An zweiter Stelle folgt ein Intermezzo in h-Moll, eine flirrende Studie in gebrochenen Staccato-Akkorden, die Flöte und Klavier einander zuspielen. In der Mitte des Hauptteils tritt der Ritter auf: eine stolze G-Dur-Gestalt in punktierten Rhythmen des Klaviers. Im Trio kommt es dann zur ersten Begegnung zwischen den Liebenden. Geheimnisvoll (Misterioso) tritt Undine aus dem Schilf, eine H-Dur-Melodie der Flöte, die ohne jegliche Bebung im Ton zu spielen ist. Ihre überirdische Schönheit zieht den Ritter in ihren Bann.

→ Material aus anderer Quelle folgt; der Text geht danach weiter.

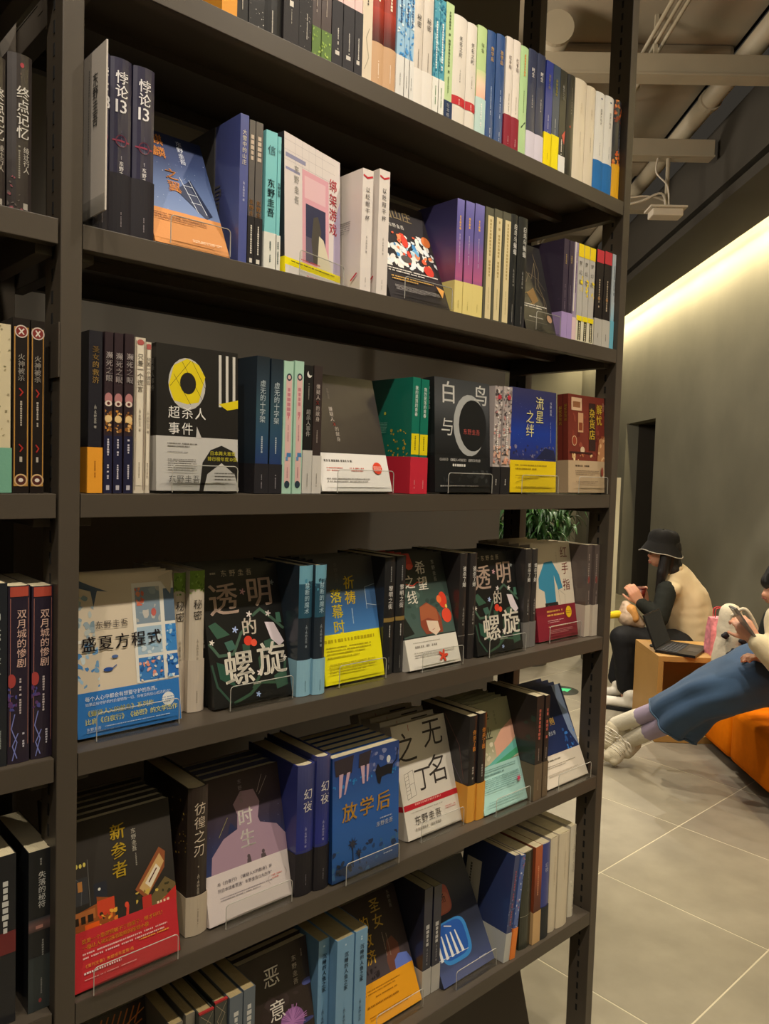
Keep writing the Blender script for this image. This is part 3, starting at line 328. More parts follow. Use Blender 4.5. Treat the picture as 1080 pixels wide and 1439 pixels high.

Der dritte Satz, ein schumanneskes G-Dur-Andante von großer Zartheit, schildert die innige Zuneigung des Paares. Die Stimmen von Flöte und Klavier laufen durchweg parallel, wie in einem Liebesduett. Nur im Molto vivace-Mittelteil kommt es zur Trennung der Instrumente, zu kurz aufflackerndem Streit. Dessen Konsequenzen hören wir im Finale: Undines Abschied, der zum tragischen Grundton e-Moll zurückkehrt. Mit einer unendlich sehnsüchtigen Melodie voller chromatischer Nebennoten (h-und c-Moll klingen an) nimmt die Nixe Abschied von den Menschen. Reinecke schrieb hier der Flöte eines ihrer schönsten Themen auf den Leib. Die Klavierbegleitung aus gebrochenen Akkorden signalisiert die Rückkehr der Heldin in ihr Element. Doch Reinecke wäre nicht ein Romantiker, wenn die Sonate nicht mit einer Reminiszenz an die vergangene Liebe schlösse. Più lento und im sanft schimmernden E-Dur klingt das Thema der Undine-Erscheinung aus dem zweiten Satz noch einmal an, bevor die Sonate mit verdämmernden Dur-Akkorden schließt.